As I recently wrote, these sorts of hair policies are discriminatory and stem from white people’s ignorance when it comes to Black people’s hair. These policies ignore that Black women’s hair is naturally kinky and coarse and therefore cannot fit Eurocentric beauty standards—long, straight locks—without harsh chemicals, scorching heat, weaves, or wigs.

And the notion that the school has decided that Black girls shouldn’t be spending money on fake hair has a distinct air of paternalism to it—as if school officials need to make sure that Black girls aren’t spending their money frivolously while ignoring white students’ beauty practices and spending. This policing of how people of color or poor people spend their money borders on a national obsession in this country. Politicians, for example, criticize poor people who have cell phones as irresponsible or “not really poor”, and they restrict the ways in which folks on public assistance spend their money.
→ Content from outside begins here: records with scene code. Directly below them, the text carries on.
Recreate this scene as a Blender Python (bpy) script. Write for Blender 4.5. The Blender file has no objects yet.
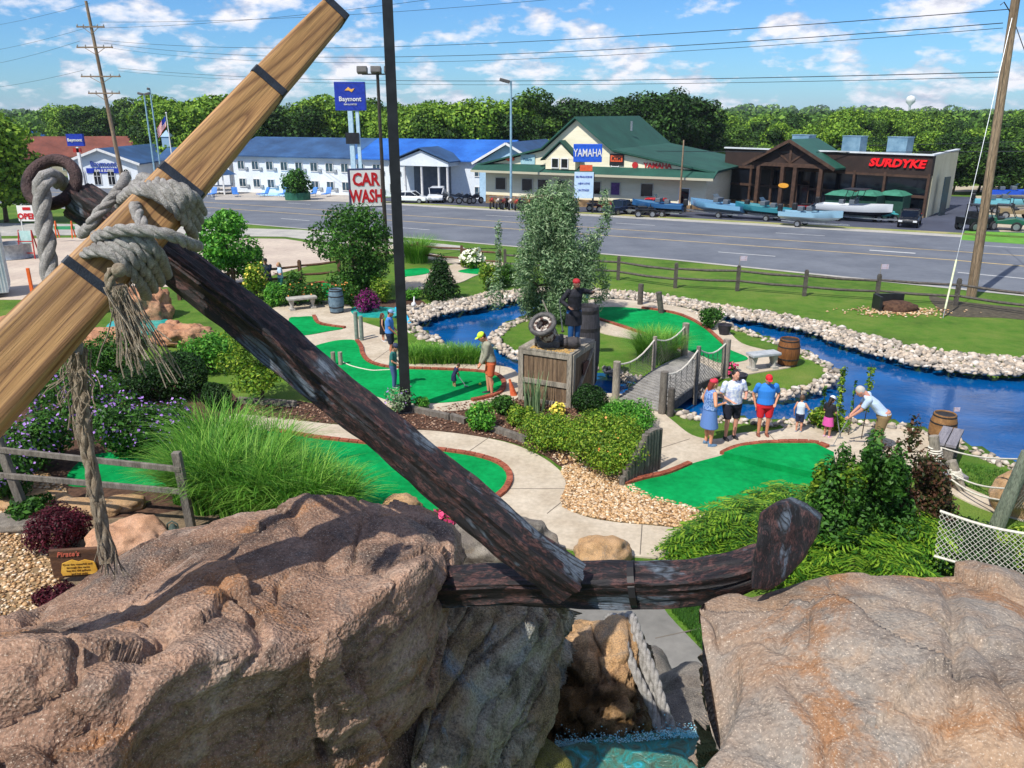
import bpy, math, random
import numpy as np
from mathutils import Vector, Matrix, noise
rnd = random.Random(11)
nrg = np.random.default_rng(5)
PI = math.pi
SC = bpy.context.scene
COL = SC.collection
# ---------------------------------------------------------------- camera model
CAMZ = 7.4; F = 800.0; PT = math.atan(272/800); CP = math.cos(PT); SP = math.sin(PT)
CAM = Vector((0, 0, CAMZ))
def ray(px, py):
    x = (px-512)/F; y = (384-py)/F
    return Vector((x, CP+y*SP, -SP+y*CP))
def P(px, py, d): return CAM+ray(px, py)*d
SL = 0.03; Y0 = 42.0
def gz(Y):
    if Y <= Y0: return 0.0
    if Y <= 200: return -SL*(Y-Y0)
    return -SL*(200-Y0)
def G(px, py, z=None):
    r = ray(px, py)
    if z is not None: t = (z-CAMZ)/r.z; return CAM+r*t
    t = -CAMZ/r.z
    if t <= 0 or t*r.y > Y0: t = t_s(r)
    return CAM+r*t
def t_s(r):   # z = -SL*(Y-Y0)  ->  CAMZ + rz t = -SL (ry t - Y0)
    return (SL*Y0-CAMZ)/(r.z+SL*r.y)
def zt(loc, py):   # height of the picture row py above the vertical at loc
    y = (384-py)/F
    return CAMZ+loc[1]*(y*CP-SP)/(CP+y*SP)
def hexc(h):
    h = h.lstrip('#'); v = [int(h[i:i+2], 16)/255 for i in (0, 2, 4)]
    return tuple(((c+0.055)/1.055)**2.4 if c > 0.04045 else c/12.92 for c in v)+(1,)
# ---------------------------------------------------------------- materials
def newmat(name):
    m = bpy.data.materials.new(name); m.use_nodes = True
    nt = m.node_tree; b = nt.nodes['Principled BSDF']
    return m, nt, b
def N(nt, t, **k):
    n = nt.nodes.new(t)
    for a, v in k.items():
        if a.startswith('i_'):
            n.inputs[a[2:].replace('_', ' ')].default_value = v
        else: setattr(n, a, v)
    return n
def ramp(nt, fac, stops, interp='LINEAR'):
    r = nt.nodes.new('ShaderNodeValToRGB'); r.color_ramp.interpolation = interp
    while len(r.color_ramp.elements) < len(stops): r.color_ramp.elements.new(0.5)
    for e, (p, c) in zip(r.color_ramp.elements, stops):
        e.position = p; e.color = c if len(c) == 4 else tuple(c)+(1,)
    nt.links.new(fac, r.inputs[0]); return r.outputs[0]
def g4(v): return (v, v, v, 1)
def mix(nt, fac, a, b, mode='MIX'):
    m = nt.nodes.new('ShaderNodeMix'); m.data_type = 'RGBA'; m.blend_type = mode
    for sock, v in ((m.inputs[0], fac), (m.inputs[6], a), (m.inputs[7], b)):
        if isinstance(v, bpy.types.NodeSocket): nt.links.new(v, sock)
        else: sock.default_value = v
    return m.outputs[2]
def mth(nt, op, a, b=0.0):
    m = nt.nodes.new('ShaderNodeMath'); m.operation = op
    for s, v in ((m.inputs[0], a), (m.inputs[1], b)):
        if isinstance(v, bpy.types.NodeSocket): nt.links.new(v, s)
        else: s.default_value = v
    return m.outputs[0]
def mapped(nt, scale, attr=None, loc=(0, 0, 0)):
    if attr: s = N(nt, 'ShaderNodeAttribute', attribute_name=attr).outputs['Vector']
    else: s = nt.nodes.new('ShaderNodeTexCoord').outputs['Object']
    mp = nt.nodes.new('ShaderNodeMapping'); mp.inputs['Scale'].default_value = scale; mp.inputs['Location'].default_value = loc
    nt.links.new(s, mp.inputs[0]); return mp.outputs[0]
def tex(nt, vec, scale, detail=6, rough=.55, dist=0):
    n = nt.nodes.new('ShaderNodeTexNoise'); n.inputs['Scale'].default_value = scale
    n.inputs['Detail'].default_value = detail; n.inputs['Roughness'].default_value = rough; n.inputs['Distortion'].default_value = dist
    nt.links.new(vec, n.inputs['Vector']); return n.outputs['Fac']
def bump(nt, b, h, strength, dist=.02):
    n = nt.nodes.new('ShaderNodeBump'); n.inputs['Strength'].default_value = strength; n.inputs['Distance'].default_value = dist
    nt.links.new(h, n.inputs['Height']); nt.links.new(n.outputs[0], b.inputs['Normal'])
MC = {}
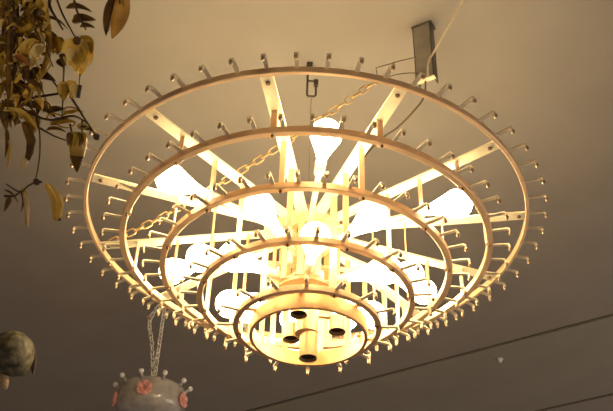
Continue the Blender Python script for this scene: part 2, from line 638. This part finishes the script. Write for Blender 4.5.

Matthew Cregor, education project director for the Lawyers’ Committee for Civil Rights and Economic Justice, agrees that the policy may violate federal anti-discrimination law. He wrote a letter to Mystic Valley’s interim director protesting the policy, according to CBS Boston.

“The U.S. departments of justice and education recently released guidance for school districts on the nondiscriminatory administration of school discipline,” Cregor wrote.

“This civil rights guidance is directly relevant to your school’s discriminatory treatment of the Cook twins for three reasons: First, the parents in today’s article expressed concern that white students who dye their hair are not facing the same consequences as black students with braids or extensions. This is especially troubling as your policy does not even discuss suspending students for hair/makeup violations, something that the article suggests has happened.

“Second, unlike the jewelry and nail polish prohibited in your code, braids and extensions are worn primarily by African-American and Afro-Caribbean students, raising concerns of discriminatory treatment. Third, it is hard to understand how braiding, a deep-rooted cultural practice of people of African descent, can be put in the same category as the ‘drastic and unnatural hair colors’ your code prohibits as ‘distracting,’” Cregor continued.

He also suggested that the school’s hiring policies are discriminatory since only one of the school’s 156 employees is Black.

And that’s the rub: A school run almost exclusively by white people is unlikely to understand the unique quality of Black students’ hair or understand why describing traditional Black hairstyles as radical is, at a minimum, racially insensitive. Many white people are so used to seeing Black women sporting straight hair that they think Black natural hairstyles are radical or distracting.

This sends a message to Black girls that there is something wrong with their hair. But, in reality, there’s something wrong with a school that would subject Black girls to uncomfortable searches and paternalistic advice about how they should style their hair or how much cash they should spend on it.